Si en optant pour ce type d’exploitation caprine, ils ne doivent pas consacrer du temps à la traite, leur charge de travail reste pourtant conséquente. C’est particulièrement le cas durant les mises bas. Une période stressante durant laquelle leurs nuits peuvent être écourtées. « Nous nous levons toutes les deux heures pour obtenir un maximum de réussite. Il y a un gros suivi au niveau des jeunes pour limiter les mortalités. L’année passée, j’en ai perdu 5 sur les 38, et il s’agissait principalement de mort-nés ou d’avortements », souligne Ludovic Benoit avant de nous montrer la chèvrerie. À l’intérieur, une chèvre allaite ses trois chevreaux, tandis qu’une autre s’apprête à mettre bas. Dans les prairies adjacentes, se trouvent différents lots. Toutes les femelles sont nées ici. Pour les boucs, comme Popeye et Charly, ils sont achetés à l’extérieur afin de diversifier la génétique. Là encore, il s’agit d’un défi pour ces agriculteurs puisqu’il existe peu de mâles reproducteurs pour cette race en Belgique.
Un élevage familial et le plus naturel possible
Au niveau de la conduite d’élevage, les jeunes restent sous le pis toute leur vie. Seules les femelles sont écartées lorsque les mères sont mises en lutte avec le bouc, afin d’éviter un accouplement indésirable.

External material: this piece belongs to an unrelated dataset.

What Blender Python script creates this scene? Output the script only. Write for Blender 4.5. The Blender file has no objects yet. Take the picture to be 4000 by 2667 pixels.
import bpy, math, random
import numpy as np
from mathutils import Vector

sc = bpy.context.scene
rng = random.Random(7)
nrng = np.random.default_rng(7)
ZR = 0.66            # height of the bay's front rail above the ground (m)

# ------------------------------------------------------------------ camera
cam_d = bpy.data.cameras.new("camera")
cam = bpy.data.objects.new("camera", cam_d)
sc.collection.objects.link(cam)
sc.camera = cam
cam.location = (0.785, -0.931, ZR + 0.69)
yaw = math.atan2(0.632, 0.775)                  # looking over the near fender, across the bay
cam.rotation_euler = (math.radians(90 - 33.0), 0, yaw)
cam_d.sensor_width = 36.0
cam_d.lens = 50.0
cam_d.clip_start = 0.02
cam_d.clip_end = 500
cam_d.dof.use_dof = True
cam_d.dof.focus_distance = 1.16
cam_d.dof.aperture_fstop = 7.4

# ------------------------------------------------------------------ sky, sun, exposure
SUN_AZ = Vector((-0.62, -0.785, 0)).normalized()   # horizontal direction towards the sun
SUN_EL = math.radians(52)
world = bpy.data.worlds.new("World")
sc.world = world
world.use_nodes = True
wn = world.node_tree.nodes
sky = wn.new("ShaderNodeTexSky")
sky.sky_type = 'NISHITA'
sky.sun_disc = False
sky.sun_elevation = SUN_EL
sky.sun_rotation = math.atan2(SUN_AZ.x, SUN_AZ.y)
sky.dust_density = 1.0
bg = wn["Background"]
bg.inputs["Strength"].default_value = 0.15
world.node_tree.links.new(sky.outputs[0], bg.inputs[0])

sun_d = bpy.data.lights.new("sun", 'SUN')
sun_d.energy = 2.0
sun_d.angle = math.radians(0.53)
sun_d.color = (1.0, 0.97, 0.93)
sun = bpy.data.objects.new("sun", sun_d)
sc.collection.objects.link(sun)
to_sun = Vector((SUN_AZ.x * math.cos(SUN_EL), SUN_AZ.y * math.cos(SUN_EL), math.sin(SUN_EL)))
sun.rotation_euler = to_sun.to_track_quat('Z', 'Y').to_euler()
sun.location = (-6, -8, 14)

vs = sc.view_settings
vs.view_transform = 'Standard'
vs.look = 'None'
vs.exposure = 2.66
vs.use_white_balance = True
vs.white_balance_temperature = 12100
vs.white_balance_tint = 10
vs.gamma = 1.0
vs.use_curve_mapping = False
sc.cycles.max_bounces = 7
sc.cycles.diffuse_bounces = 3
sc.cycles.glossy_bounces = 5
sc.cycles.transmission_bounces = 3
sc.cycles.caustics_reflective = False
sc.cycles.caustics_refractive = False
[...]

Outre le lait maternel, les animaux sont nourris à l’herbe, au fourrage, et reçoivent un petit complément de graines, afin de miser sur une alimentation la plus naturelle possible.
Pour les soins, toujours dans cette optique, les éleveurs ne procèdent qu’aux vermifugations, tandis que les mâles sont castrés à un mois. C’est lorsque les chevreaux auront atteint six mois, soit un poids moyen d’environ 20 kg, qu’ils seront abattus à Droixhe. Concernant la sélection des chevrettes pour la perpétuation de son troupeau, Ludovic Benoit choisit les meilleurs animaux. Pour cette race, il faut que la bête ait un corps blanc, une tête et un cou bruns avec une liste en tête blanche. Ces dernières donneront ensuite naissance pour la première fois à l’âge de deux ans. Le tout, sous l’œil vigilant de ces passionnés déterminés à promouvoir une production caprine de qualité en Wallonie.